The development approach for "Emergency" mode is the pure tool driven development supported by "RIKE" and the approach for "Innovation Machine" extends the "RIKE" process to cover the full life cycle.

2 "Emergency" Mode

"Emergency" is equivalent to the pure "RIKE" process, where requirements are never formally captured, but known requirements are broken down into tasks and milestones immediately which are then being delivered with highest priority. Examples for such a mode: Solving a critical error, urgent features for a customer. This mode enables a team to stay flexible but disables long-term planning.

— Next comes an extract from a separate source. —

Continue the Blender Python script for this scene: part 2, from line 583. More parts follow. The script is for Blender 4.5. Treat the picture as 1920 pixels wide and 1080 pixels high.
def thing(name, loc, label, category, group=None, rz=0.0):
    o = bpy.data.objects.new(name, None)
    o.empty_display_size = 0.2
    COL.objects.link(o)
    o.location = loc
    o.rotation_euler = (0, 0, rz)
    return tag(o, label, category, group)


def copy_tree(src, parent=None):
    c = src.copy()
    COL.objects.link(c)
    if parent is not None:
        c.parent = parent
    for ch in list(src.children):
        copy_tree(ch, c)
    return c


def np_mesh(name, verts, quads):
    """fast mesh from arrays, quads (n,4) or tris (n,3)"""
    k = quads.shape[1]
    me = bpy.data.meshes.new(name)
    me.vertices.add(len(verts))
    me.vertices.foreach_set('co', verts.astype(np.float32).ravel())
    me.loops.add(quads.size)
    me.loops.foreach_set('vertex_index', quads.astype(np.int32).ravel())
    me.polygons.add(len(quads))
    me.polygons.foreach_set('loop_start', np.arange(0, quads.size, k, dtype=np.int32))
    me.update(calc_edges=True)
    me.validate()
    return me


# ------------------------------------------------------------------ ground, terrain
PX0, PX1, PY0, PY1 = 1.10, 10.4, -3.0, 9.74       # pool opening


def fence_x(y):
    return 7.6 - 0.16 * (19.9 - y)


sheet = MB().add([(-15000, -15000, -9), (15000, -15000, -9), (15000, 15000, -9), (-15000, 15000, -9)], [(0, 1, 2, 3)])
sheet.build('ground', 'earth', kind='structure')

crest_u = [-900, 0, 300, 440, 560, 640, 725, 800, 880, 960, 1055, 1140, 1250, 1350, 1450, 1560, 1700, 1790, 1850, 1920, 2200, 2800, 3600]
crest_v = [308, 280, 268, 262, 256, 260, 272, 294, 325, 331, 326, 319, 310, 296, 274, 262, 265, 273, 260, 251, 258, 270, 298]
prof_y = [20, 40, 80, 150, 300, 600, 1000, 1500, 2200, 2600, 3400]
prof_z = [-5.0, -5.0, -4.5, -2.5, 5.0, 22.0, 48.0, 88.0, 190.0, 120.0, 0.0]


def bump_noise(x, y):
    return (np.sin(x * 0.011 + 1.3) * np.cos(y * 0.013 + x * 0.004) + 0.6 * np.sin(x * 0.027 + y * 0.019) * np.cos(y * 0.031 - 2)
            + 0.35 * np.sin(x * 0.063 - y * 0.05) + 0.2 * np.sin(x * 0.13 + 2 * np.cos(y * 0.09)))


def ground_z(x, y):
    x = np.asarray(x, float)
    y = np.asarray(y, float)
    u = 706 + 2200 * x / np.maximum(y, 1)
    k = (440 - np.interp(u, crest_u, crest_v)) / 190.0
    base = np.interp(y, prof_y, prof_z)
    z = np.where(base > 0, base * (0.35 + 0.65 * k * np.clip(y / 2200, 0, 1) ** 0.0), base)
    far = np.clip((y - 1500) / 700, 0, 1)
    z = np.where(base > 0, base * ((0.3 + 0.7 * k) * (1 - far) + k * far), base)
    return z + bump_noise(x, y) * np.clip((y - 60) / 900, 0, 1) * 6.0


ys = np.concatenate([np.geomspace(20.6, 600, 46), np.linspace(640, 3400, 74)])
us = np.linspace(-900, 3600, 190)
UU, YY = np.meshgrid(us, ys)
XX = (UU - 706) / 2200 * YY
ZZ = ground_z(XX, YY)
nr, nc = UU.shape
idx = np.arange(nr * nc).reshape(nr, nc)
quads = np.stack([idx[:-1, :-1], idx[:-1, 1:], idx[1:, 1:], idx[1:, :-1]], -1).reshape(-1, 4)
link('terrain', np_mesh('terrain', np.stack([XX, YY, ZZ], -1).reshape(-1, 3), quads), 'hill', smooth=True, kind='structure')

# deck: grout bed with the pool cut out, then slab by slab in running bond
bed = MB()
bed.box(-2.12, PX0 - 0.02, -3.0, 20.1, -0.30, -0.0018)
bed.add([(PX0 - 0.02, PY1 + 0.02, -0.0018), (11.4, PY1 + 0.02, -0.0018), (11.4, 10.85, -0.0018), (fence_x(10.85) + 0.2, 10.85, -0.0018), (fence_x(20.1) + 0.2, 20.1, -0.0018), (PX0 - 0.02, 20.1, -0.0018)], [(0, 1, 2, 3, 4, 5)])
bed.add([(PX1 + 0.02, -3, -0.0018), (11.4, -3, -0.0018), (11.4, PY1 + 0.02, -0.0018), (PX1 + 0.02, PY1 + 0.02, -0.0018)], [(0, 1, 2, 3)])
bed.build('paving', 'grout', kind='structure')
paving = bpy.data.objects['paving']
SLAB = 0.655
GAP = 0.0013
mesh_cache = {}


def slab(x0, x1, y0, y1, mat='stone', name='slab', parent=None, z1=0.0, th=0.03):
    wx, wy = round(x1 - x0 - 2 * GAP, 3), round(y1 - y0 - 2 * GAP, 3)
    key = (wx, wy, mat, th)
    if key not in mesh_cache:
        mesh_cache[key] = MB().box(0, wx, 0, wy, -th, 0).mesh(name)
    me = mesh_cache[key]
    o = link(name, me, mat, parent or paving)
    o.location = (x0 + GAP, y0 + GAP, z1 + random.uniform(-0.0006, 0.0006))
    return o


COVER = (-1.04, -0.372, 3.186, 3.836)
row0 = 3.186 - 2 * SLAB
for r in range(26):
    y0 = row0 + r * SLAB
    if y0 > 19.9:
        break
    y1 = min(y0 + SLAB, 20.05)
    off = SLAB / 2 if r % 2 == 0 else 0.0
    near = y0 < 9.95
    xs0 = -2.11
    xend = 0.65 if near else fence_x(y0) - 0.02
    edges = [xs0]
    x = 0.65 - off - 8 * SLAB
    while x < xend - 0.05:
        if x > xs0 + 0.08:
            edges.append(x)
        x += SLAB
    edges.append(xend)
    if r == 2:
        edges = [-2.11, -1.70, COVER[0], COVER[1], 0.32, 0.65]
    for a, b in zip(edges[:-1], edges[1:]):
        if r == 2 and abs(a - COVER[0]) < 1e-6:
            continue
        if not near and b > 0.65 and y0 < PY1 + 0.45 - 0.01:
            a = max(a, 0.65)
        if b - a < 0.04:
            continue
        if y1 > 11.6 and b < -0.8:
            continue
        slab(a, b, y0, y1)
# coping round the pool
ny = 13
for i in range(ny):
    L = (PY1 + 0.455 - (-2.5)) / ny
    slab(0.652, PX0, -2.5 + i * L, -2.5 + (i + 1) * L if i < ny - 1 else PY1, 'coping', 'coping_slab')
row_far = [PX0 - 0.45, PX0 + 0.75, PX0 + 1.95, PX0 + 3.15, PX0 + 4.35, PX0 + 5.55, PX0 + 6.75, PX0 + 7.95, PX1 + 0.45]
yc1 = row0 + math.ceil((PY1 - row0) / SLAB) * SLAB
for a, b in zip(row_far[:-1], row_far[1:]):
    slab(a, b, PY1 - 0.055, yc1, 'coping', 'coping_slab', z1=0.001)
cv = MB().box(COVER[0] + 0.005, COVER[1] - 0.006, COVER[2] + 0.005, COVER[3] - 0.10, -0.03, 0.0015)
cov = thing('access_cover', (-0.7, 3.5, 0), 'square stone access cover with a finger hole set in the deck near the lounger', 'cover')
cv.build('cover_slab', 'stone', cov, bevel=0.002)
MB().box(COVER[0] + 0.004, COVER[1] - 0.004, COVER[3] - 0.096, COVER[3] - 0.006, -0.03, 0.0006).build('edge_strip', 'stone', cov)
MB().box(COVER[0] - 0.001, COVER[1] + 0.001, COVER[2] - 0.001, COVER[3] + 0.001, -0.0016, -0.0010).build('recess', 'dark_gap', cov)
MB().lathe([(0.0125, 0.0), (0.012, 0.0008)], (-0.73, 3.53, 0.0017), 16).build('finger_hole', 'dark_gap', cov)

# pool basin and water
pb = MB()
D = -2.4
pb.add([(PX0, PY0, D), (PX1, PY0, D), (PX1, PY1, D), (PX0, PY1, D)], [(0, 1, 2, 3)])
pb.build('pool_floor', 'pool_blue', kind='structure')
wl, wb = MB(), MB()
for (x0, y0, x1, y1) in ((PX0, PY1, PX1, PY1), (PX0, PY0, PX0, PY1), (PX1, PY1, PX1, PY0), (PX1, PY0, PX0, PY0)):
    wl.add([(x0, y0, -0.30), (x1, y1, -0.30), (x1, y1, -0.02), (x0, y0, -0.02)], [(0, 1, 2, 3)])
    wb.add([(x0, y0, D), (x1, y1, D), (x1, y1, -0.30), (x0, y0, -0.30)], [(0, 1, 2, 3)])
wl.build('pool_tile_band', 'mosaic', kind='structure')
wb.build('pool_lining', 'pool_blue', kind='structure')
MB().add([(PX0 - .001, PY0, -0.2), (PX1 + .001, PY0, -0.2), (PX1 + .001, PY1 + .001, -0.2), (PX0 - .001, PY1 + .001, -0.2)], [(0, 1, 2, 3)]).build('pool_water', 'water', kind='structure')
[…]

Therefore, "Emergency" projects should never span more than a week.

3 Steps of the "Innovation Machine"

For the "Innovation Machine", the process always requires the following steps:

  1. Requirements Capturing
  2. Design
  3. Implementation
  4. Quality Assurance

Progressing to the next step is only permitted once the prior step has been finalised and all relevant documents have been created and reviewed. If changes to the requirements or design are necessary at a later stage, or if the quality assurance identifies errors in design or implementation, returning to the respective step is required.

There are two potential outcomes:

  • success: if the last step of the development cycle has been finalised the project is considered successful. Subsequently, the version number of the respective product is increased and the implemented changes are captured in the respective change log.
  • failure: if a project is stalled, outdated, unwanted or unnecessary, it is stopped and classified as failed.

The analysis regarding the number of projects which have been successful, have failed or are ongoing will give you a rough measure of a team’s effectiveness.

A) Requirements Capturing

A project is given a name and a short description. A WiKi page is established for it. The requirements.pdf needs to be filled and attached to the wiki page and then sent to “customer”. The content of the file is agreed in one or several iterations. The result of this step is a requirements document that has been “approved” by both sides. If such approval cannot be achieved within a month this incarnation of the project is considered a failure.

B) Design

In the design phase, the implementation of a release is planned on a single task basis. The result is:

  1. Milestone- / release-planning in "RIKE" (with exact effort estimates).
  2. Sufficiently detailed description of individual implementation tasks in WiKi or other tools.
  3. The UML-diagrams of the architecture (for interfaces and connectors).
  4. Click-prototype or PowerPoint presentation for new UI-elements.
  5. A file that lists the documents mentioned above which has been reviewed and approved by customer.

C) Implementation

All tasks which have been planned in "RIKE" are completed.

D) Quality Assurance

The results are individually checked against requirements. The planned test scope is ascertained.